Nvidia Acquires Groq for $20 Billion in Cash

Nvidia has agreed to acquire all assets of Groq, a high-performance AI accelerator chip designer, for $20 billion in cash, according to Alex Davis, CEO of Disruptive, which led Groq’s latest financing round in September.
This deal follows Groq raising $750 million in September at a valuation of around $6.9 billion, up from $2.8 billion in August last year, marking Nvidia’s largest acquisition since purchasing Mellanox Technologies for $6.9 billion.
Davis clarified that the deal includes all of Groq’s assets except its nascent Groq Cloud business, which will continue operating uninterrupted. Groq stated in a blog post that it has entered into a “non-exclusive licensing agreement with Nvidia for Groq’s inference technology,” with founder Jonathan Ross, President Sunny Madra, and other senior leaders joining Nvidia to advance the licensed technology.

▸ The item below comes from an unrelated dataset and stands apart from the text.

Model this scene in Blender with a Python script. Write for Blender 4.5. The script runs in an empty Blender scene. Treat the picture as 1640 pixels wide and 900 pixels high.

Nvidia CEO Jensen Huang told employees that the agreement will expand Nvidia’s capabilities: “We plan to integrate Groq’s low-latency processors into the NVIDIA AI factory architecture, extending the platform to serve an even broader range of AI inference and real-time workloads.”
This acquisition is part of Nvidia’s broader investments in chip startups and AI infrastructure amid growing global demand for AI accelerator chips and faster processing for large language models.